読書

本格的な読書をしなくなってから久しい。少し何かを読んでは、また他のものを読むといったことが多かったのだが、久々にたいへんな勢いで毎日朝から晩まで本を読んで、止まらなくなったのが、水村美苗の「本格小説」。

 

上下巻それぞれ単行本で600ページあるので、半端ではない長さなのだが、下巻は一日ぐらいで読んでしまった。

 

簡単に言えば、「嵐が丘」と「グレートギャッツビー」を日本で展開したといえるような物語で、幼なじみの二人の身分違いの恋愛物語なのだが、この話の「ヒースクリフ」には叩き上げでアメリカでビリオネアになった日本人のモデルがいて、実際に、書き手の水村氏がアメリカで育った少女時代に、彼を見知っていたという奇縁もある。

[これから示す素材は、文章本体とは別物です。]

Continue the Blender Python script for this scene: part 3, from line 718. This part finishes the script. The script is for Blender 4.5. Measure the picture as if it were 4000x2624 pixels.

それが長い長い前書きになっていて、その後、本編の恋物語のほうに入るのだが、それは、女性の方の家に仕えた女中さんによって物語られるという形式になっている。

 

その語り口がなんというか、私には「源氏物語」を思わせた。社会の階層や、登場人物の心理を、佐久平出身で上流の家で仕事をする内に洗練もされ事情通になっていった、ひとりの女中さんの目から語っている。

 

ただし、恋物語のほうはいまひとつで、女主人公も男のほうも、あまりよく描けているとは思えないのだが、それを取り巻くいろいろな家族の変転や日本の社会の移り変わりが、小説を通して実によく分かり、面白いのである。成城学園千歳船橋、札幌宮の森、蒲田などなど、いろんな町がその時代の雰囲気を伴ってリアルに出てくる。

 

そして、なんと言ってもハイライトは軽井沢と追分である。

 

物語の家族たちが夏を過ごす軽井沢と追分で、多くのドラマが展開されて、アンチクライマックスのような哀切で虚無的な終わりの舞台も追分である。

 

読み終わってしばし呆然として、なんだか魂が抜けてしまったような感じがした。いろいろ破綻もある小説なのだが、ここまで呆然とさせてしまうのは、やっぱり力量があるのだろう。

 

しばらくつらつら考えて、何がいちばん余韻として残るかと言えば…。「家」であった。決して立派ではない追分の山荘。なんだかここにすごみのある求心力がある。満月の晩に、ひとりの青年が道に迷ってこの打ち棄てられたような山荘を見つけ、元女中さんから物語を聞くことになるのが冒頭。最後も、青年が奇しくも引き寄せられるように、再びこの家にやっている。

 

主人公は、むしろ、この「家」ではないか。そうして、この山荘は、どこかしら、K温泉の詩人の「小屋」を思い出させた。今もなお生きて、鼓動しているような家。どちらも更地になってしまっていてさえもなお。